Margaret, thank you for finally addressing my question. It seems that the Town Meeting article you wrote:

  • Would have been struck down by the State AG
  • Suggested a truly fantastic construction schedule
  • Didn’t allocate any of the necessary funds for the requested work
  • Didn’t address what you now view as the key issue, even thought that issue has been discussed in town for over a decade, and had been explicit discussed in both 2022 Town Meetings.

Going forward, I would request you conduct more due-diligence before asking Bedford Town Meeting to spend their time considering your proposals.
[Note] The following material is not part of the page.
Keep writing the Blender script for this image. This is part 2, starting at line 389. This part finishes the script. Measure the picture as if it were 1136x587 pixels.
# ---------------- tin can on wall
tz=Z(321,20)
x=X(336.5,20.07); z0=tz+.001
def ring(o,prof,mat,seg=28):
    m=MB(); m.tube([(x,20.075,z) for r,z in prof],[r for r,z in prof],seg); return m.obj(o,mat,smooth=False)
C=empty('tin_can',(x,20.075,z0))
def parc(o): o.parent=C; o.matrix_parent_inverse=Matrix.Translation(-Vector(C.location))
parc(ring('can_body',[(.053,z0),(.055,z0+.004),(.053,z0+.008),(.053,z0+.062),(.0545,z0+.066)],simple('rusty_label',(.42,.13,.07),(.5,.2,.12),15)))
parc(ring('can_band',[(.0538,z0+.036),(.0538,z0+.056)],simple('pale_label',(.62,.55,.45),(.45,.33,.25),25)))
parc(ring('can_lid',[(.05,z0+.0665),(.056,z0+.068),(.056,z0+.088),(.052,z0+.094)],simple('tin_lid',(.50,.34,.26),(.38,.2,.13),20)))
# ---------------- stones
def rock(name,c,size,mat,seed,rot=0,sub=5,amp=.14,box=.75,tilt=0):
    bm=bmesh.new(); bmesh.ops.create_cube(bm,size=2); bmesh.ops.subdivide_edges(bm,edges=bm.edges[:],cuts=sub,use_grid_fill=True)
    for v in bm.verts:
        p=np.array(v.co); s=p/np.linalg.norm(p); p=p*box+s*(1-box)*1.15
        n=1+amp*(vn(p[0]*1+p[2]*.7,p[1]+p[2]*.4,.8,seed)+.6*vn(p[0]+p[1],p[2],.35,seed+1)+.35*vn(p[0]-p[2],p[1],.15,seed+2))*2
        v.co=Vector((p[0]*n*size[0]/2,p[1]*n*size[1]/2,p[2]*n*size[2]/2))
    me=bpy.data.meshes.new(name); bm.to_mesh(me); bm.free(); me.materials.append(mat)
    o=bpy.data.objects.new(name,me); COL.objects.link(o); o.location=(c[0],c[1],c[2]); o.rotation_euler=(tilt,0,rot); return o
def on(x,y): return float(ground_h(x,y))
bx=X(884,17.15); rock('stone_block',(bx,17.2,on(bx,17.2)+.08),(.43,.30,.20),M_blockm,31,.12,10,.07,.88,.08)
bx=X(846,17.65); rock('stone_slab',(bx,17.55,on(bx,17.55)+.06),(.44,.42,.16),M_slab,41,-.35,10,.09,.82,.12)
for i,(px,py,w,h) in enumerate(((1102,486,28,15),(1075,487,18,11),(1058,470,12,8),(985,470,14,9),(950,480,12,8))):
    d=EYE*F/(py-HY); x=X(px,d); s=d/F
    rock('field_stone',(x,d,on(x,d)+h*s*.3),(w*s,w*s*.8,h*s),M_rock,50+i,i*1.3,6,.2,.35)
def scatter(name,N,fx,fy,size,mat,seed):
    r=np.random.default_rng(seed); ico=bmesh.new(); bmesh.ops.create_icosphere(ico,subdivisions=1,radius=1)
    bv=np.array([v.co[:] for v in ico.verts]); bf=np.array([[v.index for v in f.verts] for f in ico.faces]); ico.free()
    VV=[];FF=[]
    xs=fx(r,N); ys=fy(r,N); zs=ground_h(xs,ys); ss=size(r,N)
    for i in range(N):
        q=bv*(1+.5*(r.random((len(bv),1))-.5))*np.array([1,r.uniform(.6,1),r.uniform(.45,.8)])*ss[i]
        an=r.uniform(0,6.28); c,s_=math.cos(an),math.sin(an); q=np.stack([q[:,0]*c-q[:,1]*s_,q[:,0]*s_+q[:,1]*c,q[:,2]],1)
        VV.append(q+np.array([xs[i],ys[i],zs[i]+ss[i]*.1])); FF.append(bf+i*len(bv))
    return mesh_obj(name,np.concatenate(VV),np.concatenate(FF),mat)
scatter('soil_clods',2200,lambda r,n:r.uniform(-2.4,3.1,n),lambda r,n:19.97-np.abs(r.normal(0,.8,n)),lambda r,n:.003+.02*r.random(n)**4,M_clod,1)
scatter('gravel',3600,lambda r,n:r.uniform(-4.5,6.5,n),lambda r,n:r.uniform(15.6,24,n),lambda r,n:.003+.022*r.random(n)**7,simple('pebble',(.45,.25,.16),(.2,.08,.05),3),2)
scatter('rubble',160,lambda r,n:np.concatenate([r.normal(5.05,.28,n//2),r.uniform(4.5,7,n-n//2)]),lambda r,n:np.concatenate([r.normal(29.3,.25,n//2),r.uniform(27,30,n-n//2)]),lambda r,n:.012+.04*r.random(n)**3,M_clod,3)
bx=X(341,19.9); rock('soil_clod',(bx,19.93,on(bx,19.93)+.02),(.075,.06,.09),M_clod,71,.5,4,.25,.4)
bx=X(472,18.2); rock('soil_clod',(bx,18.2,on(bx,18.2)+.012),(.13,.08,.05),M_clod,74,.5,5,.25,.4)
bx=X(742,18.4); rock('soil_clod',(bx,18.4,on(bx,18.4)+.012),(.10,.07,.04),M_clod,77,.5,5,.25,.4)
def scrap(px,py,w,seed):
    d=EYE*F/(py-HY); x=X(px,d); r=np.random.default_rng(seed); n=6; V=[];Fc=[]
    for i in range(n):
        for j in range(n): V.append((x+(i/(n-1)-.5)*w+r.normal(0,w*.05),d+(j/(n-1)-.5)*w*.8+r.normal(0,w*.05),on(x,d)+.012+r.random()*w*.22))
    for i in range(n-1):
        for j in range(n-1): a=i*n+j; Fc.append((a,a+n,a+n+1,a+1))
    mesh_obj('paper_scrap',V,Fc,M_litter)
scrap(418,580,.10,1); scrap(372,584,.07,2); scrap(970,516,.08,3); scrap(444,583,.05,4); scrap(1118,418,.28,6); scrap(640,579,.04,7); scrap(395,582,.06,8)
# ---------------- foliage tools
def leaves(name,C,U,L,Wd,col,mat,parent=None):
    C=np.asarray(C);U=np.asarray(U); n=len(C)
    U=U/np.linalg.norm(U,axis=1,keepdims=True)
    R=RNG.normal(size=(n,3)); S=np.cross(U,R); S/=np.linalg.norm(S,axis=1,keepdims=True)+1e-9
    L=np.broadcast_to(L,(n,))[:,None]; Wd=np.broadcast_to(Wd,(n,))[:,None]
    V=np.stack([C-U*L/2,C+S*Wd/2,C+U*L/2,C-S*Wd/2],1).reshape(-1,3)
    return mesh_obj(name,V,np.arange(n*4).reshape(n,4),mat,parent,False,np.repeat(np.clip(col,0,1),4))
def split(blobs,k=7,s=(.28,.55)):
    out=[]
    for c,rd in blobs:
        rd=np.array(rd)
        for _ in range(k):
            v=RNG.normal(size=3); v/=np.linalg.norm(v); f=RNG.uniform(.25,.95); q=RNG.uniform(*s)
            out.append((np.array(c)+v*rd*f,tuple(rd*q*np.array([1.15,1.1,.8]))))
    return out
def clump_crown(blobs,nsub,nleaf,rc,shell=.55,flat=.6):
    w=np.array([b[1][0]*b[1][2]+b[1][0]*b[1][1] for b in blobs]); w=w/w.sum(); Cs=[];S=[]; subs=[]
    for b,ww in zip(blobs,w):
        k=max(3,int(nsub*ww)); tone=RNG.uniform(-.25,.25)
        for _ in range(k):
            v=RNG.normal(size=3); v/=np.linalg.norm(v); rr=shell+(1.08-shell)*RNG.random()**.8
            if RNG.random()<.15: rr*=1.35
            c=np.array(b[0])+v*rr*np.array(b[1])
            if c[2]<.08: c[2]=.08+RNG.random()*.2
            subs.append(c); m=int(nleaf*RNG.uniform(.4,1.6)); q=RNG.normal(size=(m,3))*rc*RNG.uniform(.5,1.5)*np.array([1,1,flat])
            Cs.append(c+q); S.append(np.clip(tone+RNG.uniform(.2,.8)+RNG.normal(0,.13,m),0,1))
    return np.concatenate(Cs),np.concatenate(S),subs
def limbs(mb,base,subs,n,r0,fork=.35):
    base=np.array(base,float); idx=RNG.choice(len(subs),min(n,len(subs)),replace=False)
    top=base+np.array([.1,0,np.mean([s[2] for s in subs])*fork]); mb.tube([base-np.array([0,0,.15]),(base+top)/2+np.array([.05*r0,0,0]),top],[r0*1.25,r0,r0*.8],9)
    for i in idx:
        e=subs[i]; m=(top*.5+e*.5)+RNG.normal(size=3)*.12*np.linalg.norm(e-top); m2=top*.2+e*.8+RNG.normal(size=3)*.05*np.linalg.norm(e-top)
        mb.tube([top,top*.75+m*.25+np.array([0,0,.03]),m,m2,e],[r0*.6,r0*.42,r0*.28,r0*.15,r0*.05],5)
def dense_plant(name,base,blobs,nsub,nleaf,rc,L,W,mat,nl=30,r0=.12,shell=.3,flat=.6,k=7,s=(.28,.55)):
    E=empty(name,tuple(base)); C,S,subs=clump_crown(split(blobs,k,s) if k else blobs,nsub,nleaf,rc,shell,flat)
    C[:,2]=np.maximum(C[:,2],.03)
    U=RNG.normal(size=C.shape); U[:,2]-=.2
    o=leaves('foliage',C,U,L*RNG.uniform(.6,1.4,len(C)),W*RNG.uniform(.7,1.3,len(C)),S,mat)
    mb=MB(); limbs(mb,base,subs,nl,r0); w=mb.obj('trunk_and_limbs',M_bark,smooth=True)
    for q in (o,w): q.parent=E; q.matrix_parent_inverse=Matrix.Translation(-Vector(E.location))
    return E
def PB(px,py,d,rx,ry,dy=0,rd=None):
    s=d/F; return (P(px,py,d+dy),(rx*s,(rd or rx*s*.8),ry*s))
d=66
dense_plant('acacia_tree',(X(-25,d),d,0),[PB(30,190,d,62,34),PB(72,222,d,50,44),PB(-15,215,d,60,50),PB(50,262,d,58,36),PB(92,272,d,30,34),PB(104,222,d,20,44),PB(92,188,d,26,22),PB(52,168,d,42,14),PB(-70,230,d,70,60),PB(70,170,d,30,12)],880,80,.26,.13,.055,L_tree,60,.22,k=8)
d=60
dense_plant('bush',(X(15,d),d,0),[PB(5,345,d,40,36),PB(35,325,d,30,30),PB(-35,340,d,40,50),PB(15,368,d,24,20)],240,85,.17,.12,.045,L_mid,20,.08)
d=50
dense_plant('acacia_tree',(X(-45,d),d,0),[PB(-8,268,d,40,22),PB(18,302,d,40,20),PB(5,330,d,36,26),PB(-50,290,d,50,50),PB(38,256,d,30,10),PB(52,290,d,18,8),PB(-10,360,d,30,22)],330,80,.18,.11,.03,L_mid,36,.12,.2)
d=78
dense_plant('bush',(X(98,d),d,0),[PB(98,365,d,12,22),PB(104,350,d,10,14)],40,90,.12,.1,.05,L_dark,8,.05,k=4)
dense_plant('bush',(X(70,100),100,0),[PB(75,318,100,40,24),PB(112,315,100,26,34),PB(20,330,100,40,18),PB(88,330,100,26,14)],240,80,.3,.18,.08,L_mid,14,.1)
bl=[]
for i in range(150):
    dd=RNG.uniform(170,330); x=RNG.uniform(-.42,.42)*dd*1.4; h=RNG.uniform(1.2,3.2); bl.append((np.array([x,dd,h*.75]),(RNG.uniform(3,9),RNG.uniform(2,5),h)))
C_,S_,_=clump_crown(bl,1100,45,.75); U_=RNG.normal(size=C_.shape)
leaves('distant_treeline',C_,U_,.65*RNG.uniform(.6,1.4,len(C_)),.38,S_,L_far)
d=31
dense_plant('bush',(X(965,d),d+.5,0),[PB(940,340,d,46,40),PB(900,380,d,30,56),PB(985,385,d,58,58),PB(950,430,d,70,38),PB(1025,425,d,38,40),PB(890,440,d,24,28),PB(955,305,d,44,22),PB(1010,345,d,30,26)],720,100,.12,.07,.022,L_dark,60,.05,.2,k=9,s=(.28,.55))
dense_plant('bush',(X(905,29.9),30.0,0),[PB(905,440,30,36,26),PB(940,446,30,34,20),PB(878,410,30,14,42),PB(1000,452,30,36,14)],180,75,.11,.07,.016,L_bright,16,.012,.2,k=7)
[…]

The Select Board has explained why they didn’t purse a substation at this time, Town Meeting has at least implicitly agreed (and I would argue explicitly in this past STM) with this explanation, by supermajorities, in 5 separate votes. I know how painful it is lose a vote you care passionately about in Town Meeting, but let me suggest it is time for you to move on.

December 9, 2023 1:55 pm
Reply to  John McClain

John, I’m glad my last attempt passed muster. I think this thread is long enough so I won’t answer your other points here, but refer you to the Citizen’s Facebook page and will also directly respond to your assertions later today on Save Our Block.

John McClain
December 7, 2023 7:28 pm

I would also add, including cost estimates, without citing a source, or providing the context of what the proposed alternative would cost, is not particularlly helpful to a productive conversation.

John McClain
December 5, 2023 4:39 pm

“Michael Seibert’s presentation at last month’s Town Meeting explained the glaring inequities” that would not actually be addressed by the motion in front of Town Meeting.

As for the telephone polls, the building committee thinks they have that in hand.

Peggy Lundgren
December 5, 2023 2:36 pm

I have little to no skin in this game, but you have to back down. You’re making people so upset. Be better than this. I’m asking you. It means a lot to you for real good or selfish interest. I can’t tell nor do I care. This topic is ovah! Happy Holidays!